*STORED DATA*
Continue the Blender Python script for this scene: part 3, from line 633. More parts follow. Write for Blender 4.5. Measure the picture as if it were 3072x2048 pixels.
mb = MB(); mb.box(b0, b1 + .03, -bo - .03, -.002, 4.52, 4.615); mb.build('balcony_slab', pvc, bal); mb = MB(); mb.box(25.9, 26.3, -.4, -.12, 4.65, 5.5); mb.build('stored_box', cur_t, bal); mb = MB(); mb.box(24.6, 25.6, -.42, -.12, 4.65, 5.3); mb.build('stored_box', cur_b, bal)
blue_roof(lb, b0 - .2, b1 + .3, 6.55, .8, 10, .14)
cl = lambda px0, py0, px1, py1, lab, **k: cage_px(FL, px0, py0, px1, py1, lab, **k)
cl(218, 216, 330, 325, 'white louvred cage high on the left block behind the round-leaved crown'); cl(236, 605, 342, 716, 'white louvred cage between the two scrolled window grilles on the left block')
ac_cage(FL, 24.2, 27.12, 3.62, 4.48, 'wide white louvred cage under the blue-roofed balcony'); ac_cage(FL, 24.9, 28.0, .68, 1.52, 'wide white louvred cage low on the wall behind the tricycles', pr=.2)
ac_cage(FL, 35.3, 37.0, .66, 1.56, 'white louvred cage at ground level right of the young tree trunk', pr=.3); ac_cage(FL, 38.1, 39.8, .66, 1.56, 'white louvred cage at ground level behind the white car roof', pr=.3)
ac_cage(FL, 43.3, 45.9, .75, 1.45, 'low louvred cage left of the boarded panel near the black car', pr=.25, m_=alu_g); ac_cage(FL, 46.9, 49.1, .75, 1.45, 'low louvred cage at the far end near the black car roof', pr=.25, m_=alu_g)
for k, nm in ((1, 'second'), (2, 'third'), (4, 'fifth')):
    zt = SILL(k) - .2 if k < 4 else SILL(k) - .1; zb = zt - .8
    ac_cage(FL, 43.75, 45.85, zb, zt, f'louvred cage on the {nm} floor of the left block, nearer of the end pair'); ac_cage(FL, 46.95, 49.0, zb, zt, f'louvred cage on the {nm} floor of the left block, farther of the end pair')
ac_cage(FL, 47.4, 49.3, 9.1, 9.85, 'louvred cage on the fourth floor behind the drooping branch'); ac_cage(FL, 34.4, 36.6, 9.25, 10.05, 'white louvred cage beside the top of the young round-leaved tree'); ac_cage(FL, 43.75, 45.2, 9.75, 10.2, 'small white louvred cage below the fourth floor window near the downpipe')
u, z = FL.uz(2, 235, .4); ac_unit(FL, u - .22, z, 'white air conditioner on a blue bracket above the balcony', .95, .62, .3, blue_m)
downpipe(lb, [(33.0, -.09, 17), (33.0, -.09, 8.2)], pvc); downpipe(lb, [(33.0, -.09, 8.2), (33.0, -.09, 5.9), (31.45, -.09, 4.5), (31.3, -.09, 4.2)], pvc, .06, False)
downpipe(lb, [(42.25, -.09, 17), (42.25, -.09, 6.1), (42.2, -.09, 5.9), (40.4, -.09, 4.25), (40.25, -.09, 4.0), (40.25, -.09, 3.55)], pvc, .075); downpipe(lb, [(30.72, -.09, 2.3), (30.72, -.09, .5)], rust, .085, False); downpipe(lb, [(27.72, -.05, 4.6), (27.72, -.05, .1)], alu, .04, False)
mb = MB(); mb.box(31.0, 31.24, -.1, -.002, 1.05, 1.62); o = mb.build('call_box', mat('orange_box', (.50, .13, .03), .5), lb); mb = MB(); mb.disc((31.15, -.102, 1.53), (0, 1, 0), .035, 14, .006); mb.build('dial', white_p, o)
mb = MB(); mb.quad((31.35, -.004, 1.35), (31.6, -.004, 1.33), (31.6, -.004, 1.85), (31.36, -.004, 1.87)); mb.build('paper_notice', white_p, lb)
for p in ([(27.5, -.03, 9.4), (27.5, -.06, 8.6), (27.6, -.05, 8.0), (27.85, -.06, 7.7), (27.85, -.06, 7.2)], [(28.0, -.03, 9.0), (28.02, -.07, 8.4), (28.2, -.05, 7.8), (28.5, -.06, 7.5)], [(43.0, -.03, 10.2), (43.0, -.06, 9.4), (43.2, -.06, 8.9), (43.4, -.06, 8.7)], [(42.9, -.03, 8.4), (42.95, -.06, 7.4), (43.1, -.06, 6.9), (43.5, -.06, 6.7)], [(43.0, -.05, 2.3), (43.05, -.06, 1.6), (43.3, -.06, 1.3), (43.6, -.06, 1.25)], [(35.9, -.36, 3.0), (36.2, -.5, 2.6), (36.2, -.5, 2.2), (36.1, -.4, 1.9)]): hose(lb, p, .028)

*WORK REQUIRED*
Can you reproduce all the material exactly?

*WRITTEN REPLY*
Continue the Blender Python script for this scene: part 3, from line 633. More parts follow. Write for Blender 4.5. Measure the picture as if it were 3072x2048 pixels.
mb = MB(); mb.box(b0, b1 + .03, -bo - .03, -.002, 4.52, 4.615); mb.build('balcony_slab', pvc, bal); mb = MB(); mb.box(25.9, 26.3, -.4, -.12, 4.65, 5.5); mb.build('stored_box', cur_t, bal); mb = MB(); mb.box(24.6, 25.6, -.42, -.12, 4.65, 5.3); mb.build('stored_box', cur_b, bal)
blue_roof(lb, b0 - .2, b1 + .3, 6.55, .8, 10, .14)
cl = lambda px0, py0, px1, py1, lab, **k: cage_px(FL, px0, py0, px1, py1, lab, **k)
cl(218, 216, 330, 325, 'white louvred cage high on the left block behind the round-leaved crown'); cl(236, 605, 342, 716, 'white louvred cage between the two scrolled window grilles on the left block')
ac_cage(FL, 24.2, 27.12, 3.62, 4.48, 'wide white louvred cage under the blue-roofed balcony'); ac_cage(FL, 24.9, 28.0, .68, 1.52, 'wide white louvred cage low on the wall behind the tricycles', pr=.2)
ac_cage(FL, 35.3, 37.0, .66, 1.56, 'white louvred cage at ground level right of the young tree trunk', pr=.3); ac_cage(FL, 38.1, 39.8, .66, 1.56, 'white louvred cage at ground level behind the white car roof', pr=.3)
ac_cage(FL, 43.3, 45.9, .75, 1.45, 'low louvred cage left of the boarded panel near the black car', pr=.25, m_=alu_g); ac_cage(FL, 46.9, 49.1, .75, 1.45, 'low louvred cage at the far end near the black car roof', pr=.25, m_=alu_g)
for k, nm in ((1, 'second'), (2, 'third'), (4, 'fifth')):
    zt = SILL(k) - .2 if k < 4 else SILL(k) - .1; zb = zt - .8
    ac_cage(FL, 43.75, 45.85, zb, zt, f'louvred cage on the {nm} floor of the left block, nearer of the end pair'); ac_cage(FL, 46.95, 49.0, zb, zt, f'louvred cage on the {nm} floor of the left block, farther of the end pair')
ac_cage(FL, 47.4, 49.3, 9.1, 9.85, 'louvred cage on the fourth floor behind the drooping branch'); ac_cage(FL, 34.4, 36.6, 9.25, 10.05, 'white louvred cage beside the top of the young round-leaved tree'); ac_cage(FL, 43.75, 45.2, 9.75, 10.2, 'small white louvred cage below the fourth floor window near the downpipe')
u, z = FL.uz(2, 235, .4); ac_unit(FL, u - .22, z, 'white air conditioner on a blue bracket above the balcony', .95, .62, .3, blue_m)
downpipe(lb, [(33.0, -.09, 17), (33.0, -.09, 8.2)], pvc); downpipe(lb, [(33.0, -.09, 8.2), (33.0, -.09, 5.9), (31.45, -.09, 4.5), (31.3, -.09, 4.2)], pvc, .06, False)
downpipe(lb, [(42.25, -.09, 17), (42.25, -.09, 6.1), (42.2, -.09, 5.9), (40.4, -.09, 4.25), (40.25, -.09, 4.0), (40.25, -.09, 3.55)], pvc, .075); downpipe(lb, [(30.72, -.09, 2.3), (30.72, -.09, .5)], rust, .085, False); downpipe(lb, [(27.72, -.05, 4.6), (27.72, -.05, .1)], alu, .04, False)
mb = MB(); mb.box(31.0, 31.24, -.1, -.002, 1.05, 1.62); o = mb.build('call_box', mat('orange_box', (.50, .13, .03), .5), lb); mb = MB(); mb.disc((31.15, -.102, 1.53), (0, 1, 0), .035, 14, .006); mb.build('dial', white_p, o)
mb = MB(); mb.quad((31.35, -.004, 1.35), (31.6, -.004, 1.33), (31.6, -.004, 1.85), (31.36, -.004, 1.87)); mb.build('paper_notice', white_p, lb)
for p in ([(27.5, -.03, 9.4), (27.5, -.06, 8.6), (27.6, -.05, 8.0), (27.85, -.06, 7.7), (27.85, -.06, 7.2)], [(28.0, -.03, 9.0), (28.02, -.07, 8.4), (28.2, -.05, 7.8), (28.5, -.06, 7.5)], [(43.0, -.03, 10.2), (43.0, -.06, 9.4), (43.2, -.06, 8.9), (43.4, -.06, 8.7)], [(42.9, -.03, 8.4), (42.95, -.06, 7.4), (43.1, -.06, 6.9), (43.5, -.06, 6.7)], [(43.0, -.05, 2.3), (43.05, -.06, 1.6), (43.3, -.06, 1.3), (43.6, -.06, 1.25)], [(35.9, -.36, 3.0), (36.2, -.5, 2.6), (36.2, -.5, 2.2), (36.1, -.4, 1.9)]): hose(lb, p, .028)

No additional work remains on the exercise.